Tuesday, July 28, 2009

Perugia 2007 Batik Film Festival.

Ultima Visione.

Boccate di aria fresca, ma non umida Perugia ne sente poche.
Però è cominciato proprio oggi il Batik Perugia Film Festival; con entusiasmo siamo accorsi, e fuori dalla Galleria Nazionale mezz’ora prima dell’incontro sul cinema e sull’arte con Sakurov e Ghezzi c’era già la fila:
-Avete la prenotazione?-
Certo che No.
Non c’era scritto sul depliant, migliaia di copie sparse per la città. Inutile chiedersi quante, quanta gente era stata presa in giro. Dopo un po’ eravamo un centinaio le persone davanti alla porta; chi venuto addirittura da Roma per l’evento, gente che arrivava, chiedeva, ci restava male e se ne andava. Ma non solo delusione negli occhi, potevi vedere chi seduto sul gradone all’esterno dell’edificio si macerava visibilmente dalla rabbia e erano quelli che ci tenevano di più, quelli che seguono il cinema e la notte riescono a guardarselo dall’inizio alla fine Fuori Orario. No, gli intellectual fans, oppure quelli che erano solo assetati di cultura e disposti a passare tutta la domenica a girare per la città cercando i locali dove avrà luogo la rassegna, davano espressione dell’amarezza trattenendo la ferocia e tentando di ottenere spiegazioni dalle due signorine al portone che selezionavano chi poteva entrare con l’invito e chi non non ce l’aveva fuori.
-Per motivi di sicurezza non vi possiamo far entrare- anche se siete verdi di collera, anche se c’era scritto solo sul sito internet che bisognava prenotare.
-E come mai che gli altri se ne sono accorti che c’era da telefonare prima di venire? Anche sull’annuncio stampa c’era scritto.Che forse gli altri sono più intelligenti?-
E sì, che dare dello stupidi a un centinaio di persone che corrono a vedere chiacchierare Sakurov e Ghezzi di arte e cinema non è coerente, forse non erano lucide o forse pensavano di essere i buttafuori di una discoteca.
Sta di fatto che non si è potuto entrare e non si è potuto fuggire. Abbiamo aspettato che le ragazze se ne entrassero per non mollare la presa, salire le scale, c’era chi cercava di illudere le due organizzatrici che ormai erano la personificazione vivente della sorveglianza, chi cercava un modo per infiltrarsi, come se la Galleria Nazionale si fosse trasformata in una fortezza, ma più come se attorno a noi fosse stata eretta la galera.
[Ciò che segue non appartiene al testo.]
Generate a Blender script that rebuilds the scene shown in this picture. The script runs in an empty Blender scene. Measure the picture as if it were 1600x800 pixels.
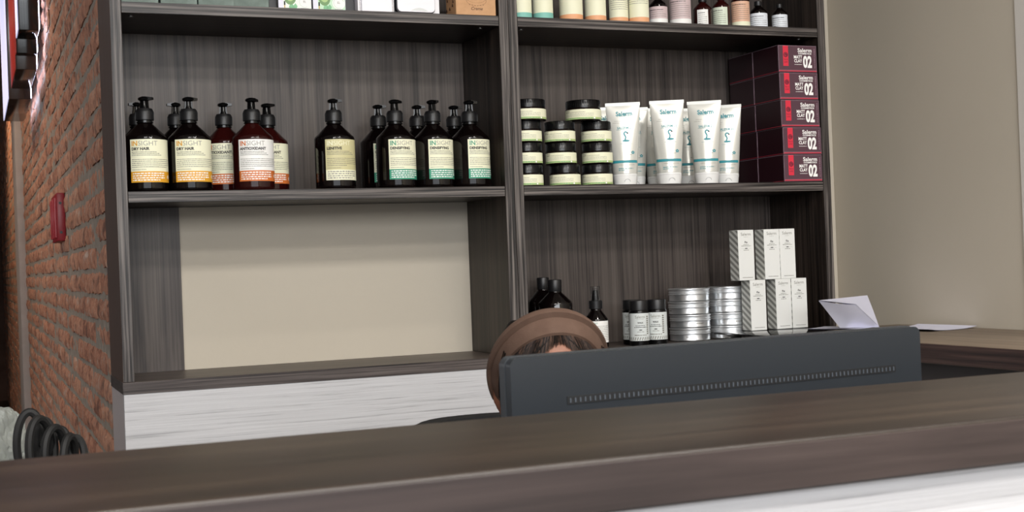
import bpy, bmesh, math, random
from mathutils import Vector, Matrix, noise
random.seed(7)
PI = math.pi
sc = bpy.context.scene
COL = sc.collection

# ------------------------------------------------------------------ camera
F = 2050.0; YAW = math.radians(22.4); RHO = math.atan(.038); PIT = math.atan(7/2050)
_R0 = Vector((math.cos(YAW), -math.sin(YAW), 0)); _D0 = Vector((math.sin(YAW), math.cos(YAW), 0)); _Z = Vector((0, 0, 1))
CD = _D0*math.cos(PIT) + _Z*math.sin(PIT); _U0 = _Z*math.cos(PIT) - _D0*math.sin(PIT)
CR = _R0*math.cos(RHO) - _U0*math.sin(RHO); CU = _R0*math.sin(RHO) + _U0*math.cos(RHO)
CP = Vector((0, 0, 1.25))
cam = bpy.data.objects.new('camera', bpy.data.cameras.new('camera')); COL.objects.link(cam)
m = Matrix.Identity(4)
for i in range(3):
    m[i][0] = CR[i]; m[i][1] = CU[i]; m[i][2] = -CD[i]; m[i][3] = CP[i]
cam.matrix_world = m
cam.data.sensor_width = 36; cam.data.lens = F/1600*36; cam.data.clip_start = .05; cam.data.clip_end = 60
cam.data.dof.use_dof = True; cam.data.dof.focus_distance = 3.15; cam.data.dof.aperture_fstop = 15
sc.camera = cam
def atY(px, py, Y):
    r = CD + CR*((px-800)/F) - CU*((py-400)/F)
    return CP + r*(Y/r.y)

# ------------------------------------------------------------------ world, lights, exposure
w = bpy.data.worlds.new('world'); sc.world = w; w.use_nodes = True
bg = w.node_tree.nodes['Background']; bg.inputs[0].default_value = (.80, .88, 1, 1); bg.inputs[1].default_value = 1.0
sc.view_settings.view_transform = 'Standard'; sc.view_settings.look = 'None'
sc.view_settings.gamma = 1; sc.view_settings.use_curve_mapping = False
sc.view_settings.exposure = 0.0
WIN_E = 27.0
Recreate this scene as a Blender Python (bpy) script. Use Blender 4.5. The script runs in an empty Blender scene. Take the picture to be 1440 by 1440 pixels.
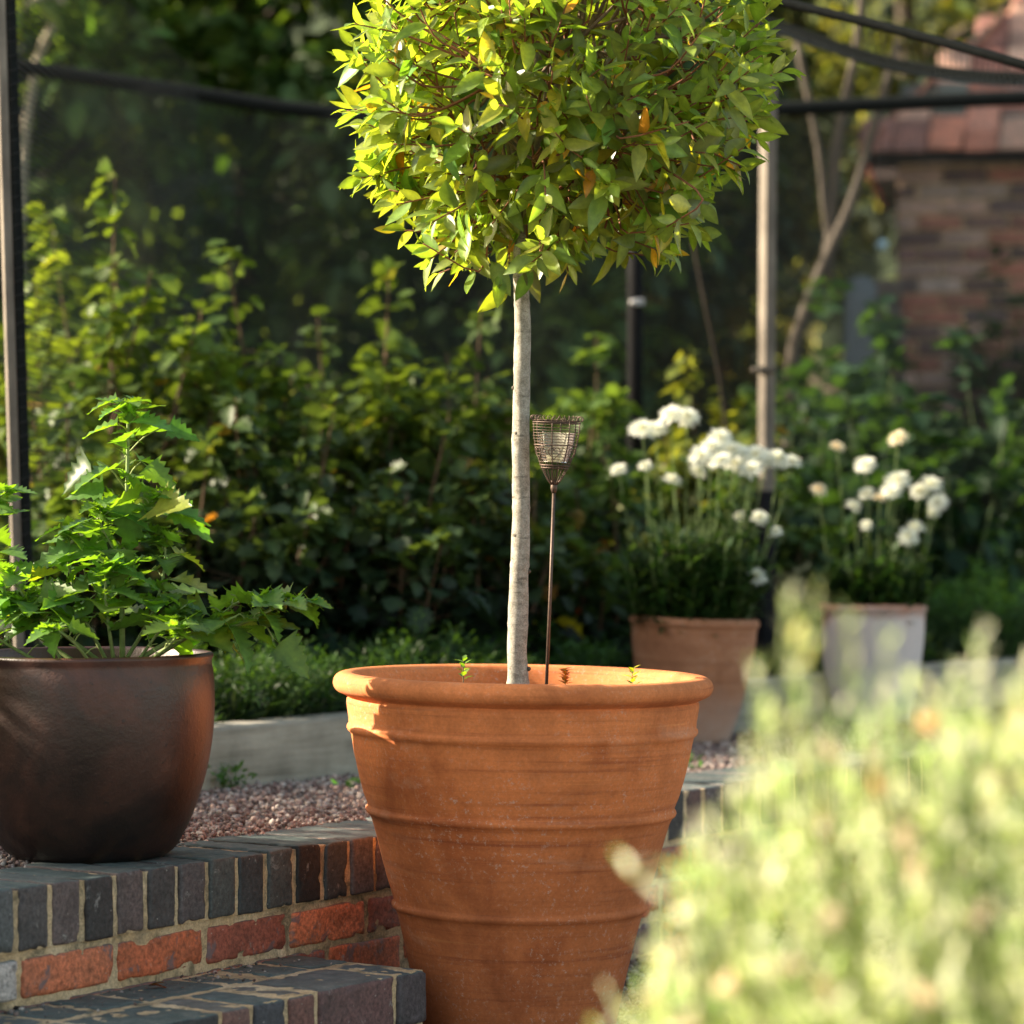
import bpy, math, random
import numpy as np
from mathutils import Vector, Matrix, noise
PI = math.pi
R = math.radians
random.seed(7)
rng = np.random.default_rng(11)
scene = bpy.context.scene
col = scene.collection
FPX = 4400.0
CAMZ = 0.96
HOR = 700.0

def at(px, py, Y):
    "world point seen at photo pixel (px, py) when it stands Y metres away"
    return np.array([(px - 720.0) / FPX * Y, Y, CAMZ - (py - HOR) / FPX * Y])

# ------------------------------------------------------------------ mesh builder
class MB:
    def __init__(s):
        s.v, s.c, s.l, s.t, s.n = [], [], [], [], 0
    def add(s, verts, faces, color=(1, 1, 1)):
        verts = np.asarray(verts, float).reshape(-1, 3)
        color = np.asarray(color, float)
        if color.ndim == 1:
            color = np.tile(color, (len(verts), 1))
        s.v.append(verts); s.c.append(color)
        for f in faces:
            s.l.append(np.asarray(f, int) + s.n); s.t.append(len(f))
        s.n += len(verts)
    def inst(s, tv, tf, mats, pos, cols, rib=False):
        "instances of a template (all faces same size): mats Nx3x3 rows = images of x,y,z axes"
        N = len(pos)
        if N == 0: return
        V = np.einsum('vk,nkj->nvj', tv, mats) + pos[:, None, :]
        k = len(tv)
        tf = np.asarray(tf)
        F = tf[None] + (np.arange(N) * k)[:, None, None] + s.n
        s.v.append(V.reshape(-1, 3))
        cv = np.repeat(cols, k, axis=0)
        if rib: cv = cv * np.tile(np.where(np.arange(k) % 3 == 1, 1.28, 0.90), N)[:, None]
        s.c.append(cv)
        s.l.append(F.reshape(-1)); s.t.extend([tf.shape[1]] * (N * len(tf)))
        s.n += N * k
    def build(s, name, mat, parent=None, smooth=True):
        me = bpy.data.meshes.new(name)
        V = np.concatenate(s.v); C = np.concatenate(s.c); L = np.concatenate(s.l)
        T = np.array(s.t, int)
        me.vertices.add(len(V)); me.vertices.foreach_set('co', V.astype(np.float32).ravel())
        me.loops.add(len(L)); me.loops.foreach_set('vertex_index', L.astype(np.int32))
        me.polygons.add(len(T))
        me.polygons.foreach_set('loop_start', np.concatenate([[0], np.cumsum(T)[:-1]]).astype(np.int32))
        me.polygons.foreach_set('loop_total', T.astype(np.int32))
        if smooth:
            me.polygons.foreach_set('use_smooth', np.ones(len(T), bool))
        a = me.attributes.new('col', 'FLOAT_COLOR', 'POINT')
        a.data.foreach_set('color', np.concatenate([C, np.ones((len(C), 1))], 1).astype(np.float32).ravel())
        me.update(calc_edges=True); me.validate()
        o = bpy.data.objects.new(name, me)
        col.objects.link(o)
        me.materials.append(mat)
        if parent is not None:
            o.parent = parent
            o.matrix_parent_inverse = parent_inv(parent)
        return o

def parent_inv(p):
    return Matrix.LocRotScale(p.location, p.rotation_euler, p.scale).inverted()

def empty(name, loc):
    o = bpy.data.objects.new(name, None); col.objects.link(o)
    o.location = Vector([float(a) for a in loc]); o.empty_display_size = 0.05
    return o

def tag(o, label=None, cat=None, group=None, kind=None):
    if label: o['label'] = label
    if cat: o['category'] = cat
    if group: o['group'] = group
    if kind: o['kind'] = kind
    return o

def unit(v):
    v = np.asarray(v, float)
    return v / (np.linalg.norm(v, axis=-1, keepdims=True) + 1e-9)

def tube(mb, pts, radii, sides=8, color=(1, 1, 1), cap=True, bump=0.0):
    pts = [np.asarray(p, float) for p in pts]
    n = len(pts)
    if not hasattr(radii, '__len__'): radii = [radii] * n
    ref = np.array([0.13, 0.97, 0.21]); V = []
    for i, p in enumerate(pts):
        d = unit(pts[min(i + 1, n - 1)] - pts[max(i - 1, 0)])
        a = np.cross(d, ref)
        if np.linalg.norm(a) < 0.1: a = np.cross(d, [1, 0, 0])
        a = unit(a); b = np.cross(d, a)
        for k in range(sides):
            t = 2 * PI * k / sides
            r = radii[i] * (1 + (bump * noise.noise(Vector(p * 23) + Vector((math.cos(t), math.sin(t), 0))) if bump else 0))
            V.append(p + r * (math.cos(t) * a + math.sin(t) * b))
    F = []
    for i in range(n - 1):
        for k in range(sides):
            k2 = (k + 1) % sides
            F.append((i * sides + k, i * sides + k2, (i + 1) * sides + k2, (i + 1) * sides + k))
    if cap:
        F.append(tuple(range(sides))[::-1]); F.append(tuple((n - 1) * sides + k for k in range(sides)))
    mb.add(V, F, color)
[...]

Allora ho visto la porta chiudersi davanti a quei pochi con la speranza accesa negli occhi.
Non l’ho guardata spegnersi, spero ancora non si sia spenta.

Ho pensato ai pomodori, alle uova marce, ai calci nel culo. A sfondare l’entrata, a farglielo capire con le buone che rabbia avevano generato nelle persone, che la rabbia sempre sarebbe sfociata da qualche parte. Che le spiegazioni servono, che le scuse che non abbiamo ricevuto ancora, ce le devono e stiamo nelle nostre casine ancora irritati ad attenderle.